Look, this guy’s no more a Libertarian than I’m a Rastafarian. Even when he’s right, as on bombing Iran, he’s wrong. (Hint: It’s about the Jews.) What he’s got against the federal government is the Civil Rights Act of 1964.

Anyway, call me old-fashioned, but sanity matters.
Also at Salon, Gary Weiss makes similar point in Progressive beer goggles for Ron Paul 01/05/2012:

What I find objectionable about Ron Paul is very much related to his positions, which I view as an organic whole, divergent from progressive values on every single vital issue, including the foreign policy views that are the main attraction he holds for some liberals. Unlike Greenwald and Stoller, I don’t find any solace in his positions on foreign policy, or his desire to disentangle the U.S. from Afghanistan. I can’t quite so comfortably carve out Paul's views on defense and foreign policy.
This is also an intersting piece from a conservative who once worked for Papa Doc: Eric Dondero, Statement from fmr. Ron Paul staffer on Newsletters, Anti-Semitism Rightwing News n.d., apparently from 12/26/2011. According to him, Papa Doc takes the standard far-right isolationist line on US participation in the Second World War. But Dondero's also kind of clueless about the actual history of the Second World War; he seems to think the entire official purpose of the war was to stop the Holocaust, which was in reality a side-effect of the defeat of Germany. It wasn't the causus belli, as the lawyers say.
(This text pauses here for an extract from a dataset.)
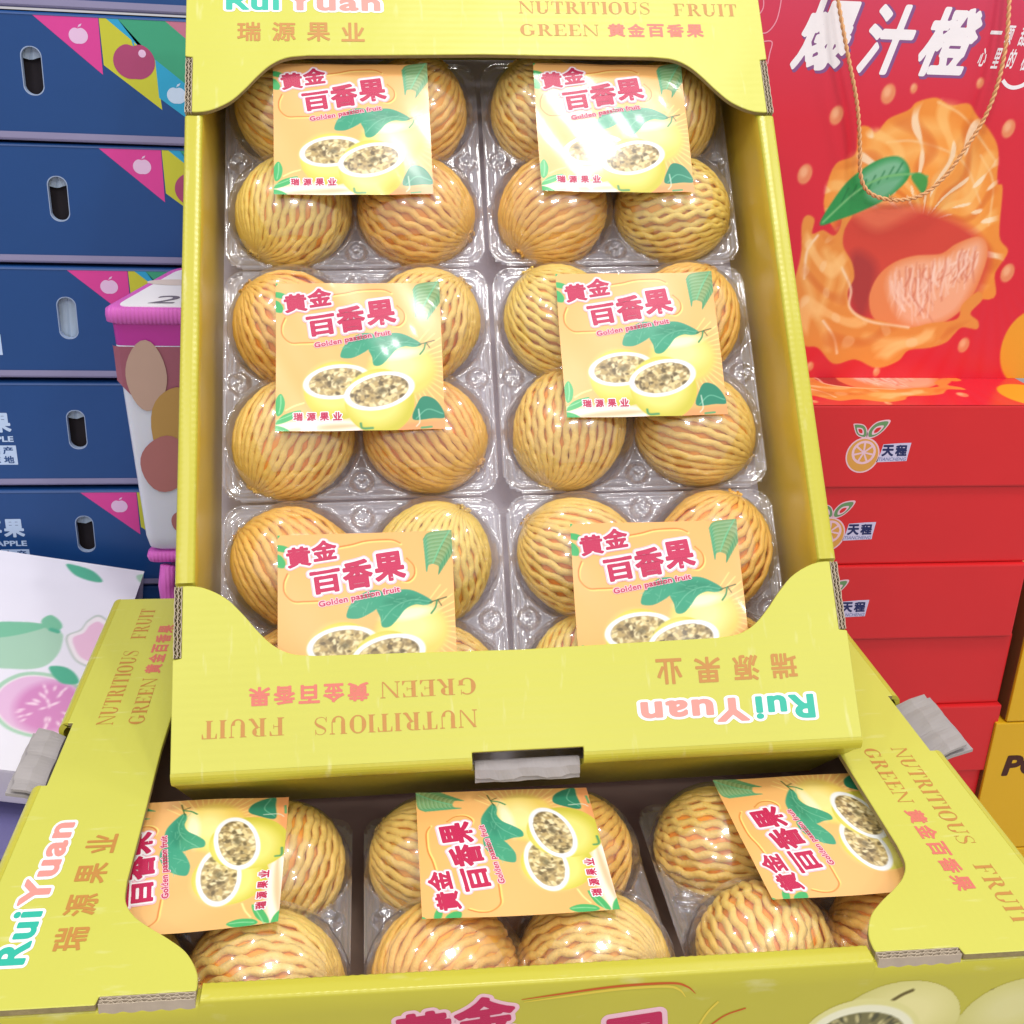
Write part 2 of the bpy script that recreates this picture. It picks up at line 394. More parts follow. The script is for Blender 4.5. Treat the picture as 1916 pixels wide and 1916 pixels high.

Katha Pollitt can be annoying to a lot of people, including me at times. But she is basically right about Papa Doc in Ron Paul's Strange Bedfellows The Nation 01/04/2012: "Ron Paul has an advantage over most of his fellow Republicans in having an actual worldview, instead of merely a set of interests - he opposes almost every power the federal government has and almost everything it does."